E alla fine Rosario Crocetta può gridare «vittoria». Di Pirro, forse. L’Ars ha deciso: il capitolo Province in Sicilia è chiuso. Al loro posto arriveranno i Liberi consorzi tra comuni le tre città metropolitane di Catania, Messina e Palermo. Trovata la convergenza tra M5s e centrosinistra. «Questo è solo l’inizio», è il commento soddisfatto del presidente della Regione .
Entità nuove sì ma fino ad un certo punto. Quella dei Liberi consorzi è una formula già presente nello statuto autonomo dell’isola. Ma non in Costituzione. Una figura giuridica nata all’indomani del Fascismo. Un’invenzione chiamata a smobilitare l’impianto prefettizio della gestione del territorio siciliano. Da qui a sei mesi, nasceranno dunque i Liberi Consorzi. Le competenze, la geografia, il patrimonio e personale sono quelle delle ormai ex nove province. Per gli osservatori si tratterebbe di «una mano di vernice».
Mutano invece i meccanismi di elezione dei presidenti, della giunta e dell’Assemblea dei nuovi enti. Quest’ultima verrà composta dai sindaci dei comuni che aderiscono ai consorzi. A Messina saranno 109. Il presidente verrà eletto, invece, dall’assemblea dei sindaci e di tutti consiglieri comunali. Gli assessori saranno otto. I cittadini non voteranno i loro rappresentanti. Passa il principio del voto di «secondo grado». Una soluzione ritenuta «scarsamente democratica» dall’opposizione di centrodestra.

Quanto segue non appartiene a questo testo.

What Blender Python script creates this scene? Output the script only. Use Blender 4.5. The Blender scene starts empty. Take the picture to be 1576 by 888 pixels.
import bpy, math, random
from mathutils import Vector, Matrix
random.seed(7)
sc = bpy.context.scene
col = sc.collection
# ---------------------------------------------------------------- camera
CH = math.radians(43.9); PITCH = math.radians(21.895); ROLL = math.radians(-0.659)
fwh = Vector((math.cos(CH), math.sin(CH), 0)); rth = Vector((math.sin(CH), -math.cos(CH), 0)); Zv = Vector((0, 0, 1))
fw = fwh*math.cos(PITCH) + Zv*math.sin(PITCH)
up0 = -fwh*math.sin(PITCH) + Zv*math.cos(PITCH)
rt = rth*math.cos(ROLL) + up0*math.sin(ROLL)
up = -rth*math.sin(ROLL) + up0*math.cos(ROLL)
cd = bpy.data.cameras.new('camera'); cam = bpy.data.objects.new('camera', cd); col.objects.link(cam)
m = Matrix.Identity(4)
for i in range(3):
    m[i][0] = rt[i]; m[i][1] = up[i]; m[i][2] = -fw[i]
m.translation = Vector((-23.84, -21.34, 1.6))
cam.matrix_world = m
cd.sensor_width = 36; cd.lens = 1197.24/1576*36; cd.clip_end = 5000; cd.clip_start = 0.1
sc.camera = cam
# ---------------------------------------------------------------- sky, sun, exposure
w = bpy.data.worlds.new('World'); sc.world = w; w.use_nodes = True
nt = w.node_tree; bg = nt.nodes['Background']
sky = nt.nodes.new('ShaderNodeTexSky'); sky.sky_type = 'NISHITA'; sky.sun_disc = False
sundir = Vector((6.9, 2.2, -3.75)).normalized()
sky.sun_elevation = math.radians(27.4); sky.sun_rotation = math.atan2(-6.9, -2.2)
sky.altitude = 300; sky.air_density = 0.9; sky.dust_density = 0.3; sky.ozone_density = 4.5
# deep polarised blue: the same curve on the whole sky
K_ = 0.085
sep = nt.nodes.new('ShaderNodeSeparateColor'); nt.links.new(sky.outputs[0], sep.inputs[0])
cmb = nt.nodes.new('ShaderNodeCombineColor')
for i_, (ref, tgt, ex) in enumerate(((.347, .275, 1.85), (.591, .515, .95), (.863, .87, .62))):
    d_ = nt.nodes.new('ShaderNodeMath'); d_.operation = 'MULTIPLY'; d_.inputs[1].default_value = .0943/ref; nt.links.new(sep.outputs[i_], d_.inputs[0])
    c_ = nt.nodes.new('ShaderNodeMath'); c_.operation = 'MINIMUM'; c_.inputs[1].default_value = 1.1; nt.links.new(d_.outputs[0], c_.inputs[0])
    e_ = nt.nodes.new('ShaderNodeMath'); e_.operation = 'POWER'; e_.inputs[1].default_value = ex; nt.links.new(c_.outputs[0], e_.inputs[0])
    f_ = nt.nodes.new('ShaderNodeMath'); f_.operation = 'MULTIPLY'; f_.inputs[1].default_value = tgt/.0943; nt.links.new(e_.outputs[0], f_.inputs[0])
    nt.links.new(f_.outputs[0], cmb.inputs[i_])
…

Le missioni dei componenti dei liberi consorzi verranno rimborsate dai Comuni di provenienza.
Il vero asse della riforma è l’istituzione delle città metropolitane. Enti previsti nel titolo quinto della Costituzione, ma non dallo Statuto. E mentre in tutta Italia le “metropoli” sono attualmente nove, la solo Sicilia se ne doterà di bene tre. Differenti saranno pure i confini. Le tre città metropolitane ricalcheranno i confini dei tre capoluoghi, mentre nella restante parte del territorio nazionale coincidono già con tutta l’area della provincia. La nuova entità nasce per intercettare finanziamenti europei. È ancora da stabilire, invece, chi presiederà le nuove istituzioni. I meccanismi per le elezioni sono ancora da scrivere e verranno affidati ad una legge successiva.
Prende fiato dunque Crocetta. E si salva in calcio d’angolo. Superati i mal di pancia della propria maggioranza. La stessa che a voto segreto aveva cancellato le città metropolitane dal testo della riforma annunciata dal Presidente mentre era ospite nella trasmissione Rai di Massimo Giletti. Si apre ora il nodo del rimpasto di Giunta. Crocetta dovrà restituire in termini di poltrone l’appoggio incassato dopo la lunga gestazione della riforma degli enti locali. Intanto c’è da rivotare la legge finanziaria dopo l’impugnativa da parte del Commissario dello Stato. Lo stesso che potrebbe cassare l’impianto alcuni punti del testo varato ieri. Le possibili criticità potrebbero vertere sulle incongruità costituzionali del testo e la mancata elezione diretta dei vertici dei liberi consorzi.
Difende il testo il capogruppo Pd all’Ars Baldo Gucciardi: «Abbiamo scritto una buona riforma, destinata ad essere un punto di riferimento per tutta l’Italia». Sconcerto invece dai banchi dell’opposizione. Ragiona in termini di spending review Marco Falcone di Forza Italia: «Non ci sarà alcun risparmio. Tutto ricadrà nelle casse degli enti locali e quindi dei siciliani». Per il musumeciano Santi Formica si tratta invece di una «di una delle pagine più buie della storia del parlamento siciliano. Una gestazione lunga sei mesi che ha prodotto un festival delle contraddizioni».